Benefits arrive when you stop treating the diary as a vehicle for benefits. The ROI appears only when you stop calculating it.
What this means for how we build deariary
We built deariary to generate diary entries automatically from the tools you already use: your calendar, your commits, your messages, your tasks. The standard pitch for a product like this would be: “Save time. Build a journaling habit. Improve your self-awareness.”
Those things may happen. But they are not why the product exists.
deariary exists because most people will never sustain a manual journaling habit, and that means most of their days will go unrecorded. Not because those days lacked value. Because the recording demanded effort that felt disproportionate to an outcome nobody could name. “Why should I spend twenty minutes writing about a day where nothing happened?” is the question that kills journals. It is a question that only makes sense inside the ROI frame.

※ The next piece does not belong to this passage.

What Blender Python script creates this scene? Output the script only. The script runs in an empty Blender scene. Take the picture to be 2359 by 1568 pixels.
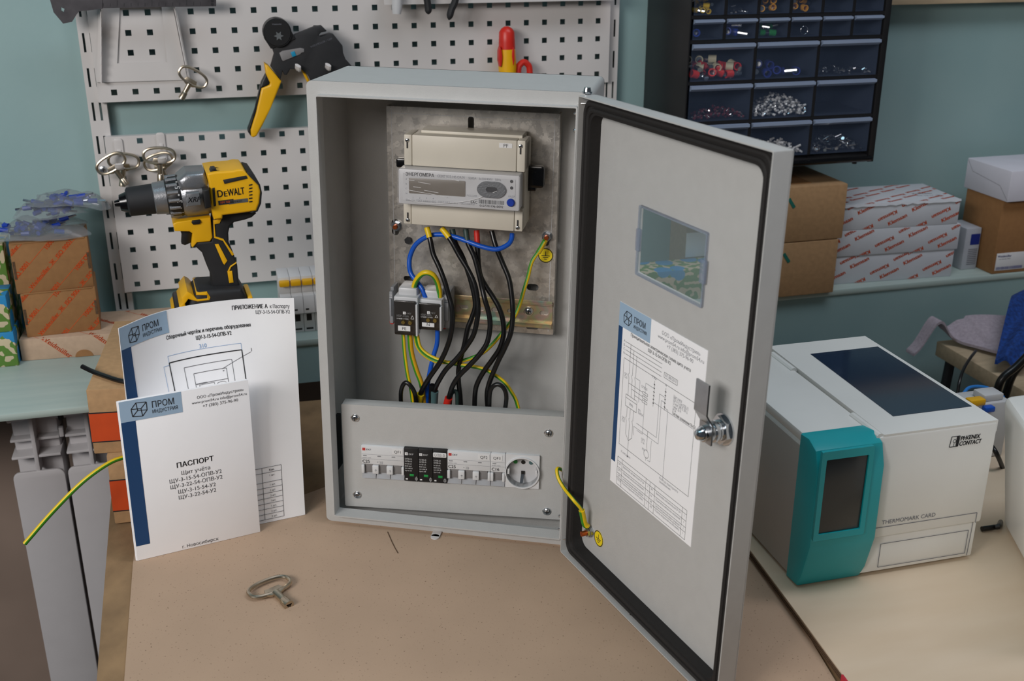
import bpy, bmesh, math, random
from math import sin, cos, pi, radians, sqrt, atan2
from mathutils import Vector, Matrix
from mathutils.geometry import tessellate_polygon

V = Vector
scene = bpy.context.scene
COL = scene.collection
rnd = random.Random(7)

# ------------------------------------------------------------------ camera
IW, IH, FPX = 2359.0, 1568.0, 2529.678
CAM = V((0.41655, -1.14944, 0.70522))
YAW, PITCH, ROLL = -0.160695, -0.365560, 0.0200977
FWD = V((sin(YAW) * cos(PITCH), cos(YAW) * cos(PITCH), sin(PITCH)))
_rt = V((cos(YAW), -sin(YAW), 0)); _up = _rt.cross(FWD)
RGT = _rt * cos(ROLL) + _up * sin(ROLL)
UPV = -_rt * sin(ROLL) + _up * cos(ROLL)
cam = bpy.data.cameras.new('camera'); camo = bpy.data.objects.new('camera', cam); COL.objects.link(camo)
cam.sensor_width = 36.0; cam.lens = FPX / IW * 36.0; cam.clip_start = 0.05
camo.matrix_world = Matrix(((RGT.x, UPV.x, -FWD.x, CAM.x), (RGT.y, UPV.y, -FWD.y, CAM.y), (RGT.z, UPV.z, -FWD.z, CAM.z), (0, 0, 0, 1)))
cam.dof.use_dof = True; cam.dof.focus_distance = 1.3; cam.dof.aperture_fstop = 9.0
scene.camera = camo

# ------------------------------------------------------------------ light and exposure
scene.view_settings.view_transform = 'Standard'; scene.view_settings.look = 'None'
scene.view_settings.gamma = 1.0; scene.view_settings.use_curve_mapping = False
scene.view_settings.exposure = 0.0
world = bpy.data.worlds.new('room_ambient'); scene.world = world; world.use_nodes = True
_bg = world.node_tree.nodes['Background']; _bg.inputs[0].default_value = (0.74, 0.86, 1.0, 1); _bg.inputs[1].default_value = 0.055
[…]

Outside that frame, the answer is simple. You record the day because it was your day. That is the whole reason. The twenty minutes were always the wrong part of the equation, not because the time was too much, but because the question of “why” assumed the answer had to justify the cost.
When the recording happens automatically, the “why” question dissolves. There is no cost to justify. The entry simply exists, the way a photograph exists after you press the shutter. You did not take the photo to improve your memory or build a visual journal or track your personal growth. You took it because something caught your eye. The diary entry is the same impulse, extended to an entire day.
Keeping something for no reason
There is a word in Japanese, mono no aware, that describes the gentle sadness of passing things. Cherry blossoms are beautiful partly because they fall. A summer evening is sweet partly because it ends. The feeling is not productive. It does not lead anywhere. It is simply what it is like to pay attention to a world that keeps moving.
A diary is the closest thing to a container for that feeling. Not a tool. Not a system. A container. It holds the passing days the way a jar holds sand from a beach you visited. The sand has no use. You keep it because you were there.
If you need a reason to keep a diary, you will eventually run out of reasons. Every justification, health, productivity, self-knowledge, eventually competes with a faster alternative or a louder priority. The only motivation that never expires is the one that does not need a reason at all.
Some things matter because they resist measurement. A diary is one of them.